Kunden akzeptieren moderate Preisanstiege

Das Geschäft mit der Gans sei wichtig, sagt Christoph Paul. Zwar denkt er, dass das Restaurant auch ohne Gans voll wäre. „Aber die Leute, die aktuell zu uns kommen, essen fast ausschließlich Gans.“ Macht er sich Sorgen, dass das angesichts steigender Preise auch in Zukunft so sein wird? „Unsere Gans ist in den vergangenen Jahren stetig im Preis gestiegen. Wir haben auch ein zahlungskräftiges Publikum, aber wenn wir das alles so weitergeben, kommen Gäste vielleicht nur noch einmal statt zwei- oder dreimal im Monat.“ Aktuell seien die Reaktionen aber eher positiv, da der Preisanstieg „moderat“ sei.
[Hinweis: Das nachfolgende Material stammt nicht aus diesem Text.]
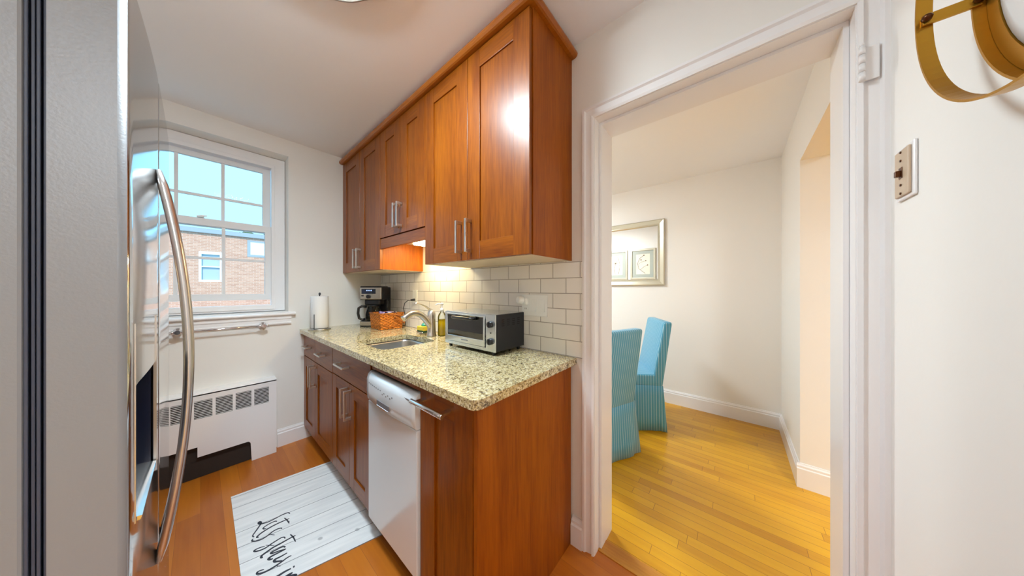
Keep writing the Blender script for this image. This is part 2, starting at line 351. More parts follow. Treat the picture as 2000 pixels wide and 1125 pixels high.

Zurück zum Anfang der Gänselieferkette, auf den Hof von Manfred Viander. „Ich glaube, egal ist das keinem“, sagt Viander zu den kletternden Preisen. Aber auch er macht die Erfahrung: „Das wird akzeptiert.“

Vielleicht auch, weil er seinen Kundinnen und Kunden etwas entgegenkommt. Gewinn macht er laut eigener Aussage nicht mehr so viel wie noch vor ein paar Jahren. „Aber ich kann ja trotzdem noch davon leben.“ Ein Ende der Preisspirale ist angesichts der an vielen Stellen steigenden Kosten wohl erstmal nicht auszumachen. Dehoga rechnet allein aufgrund der Rückkehr zur alten Mehrwertsteuer mit Anstiegen von 15 Prozent im kommenden Jahr.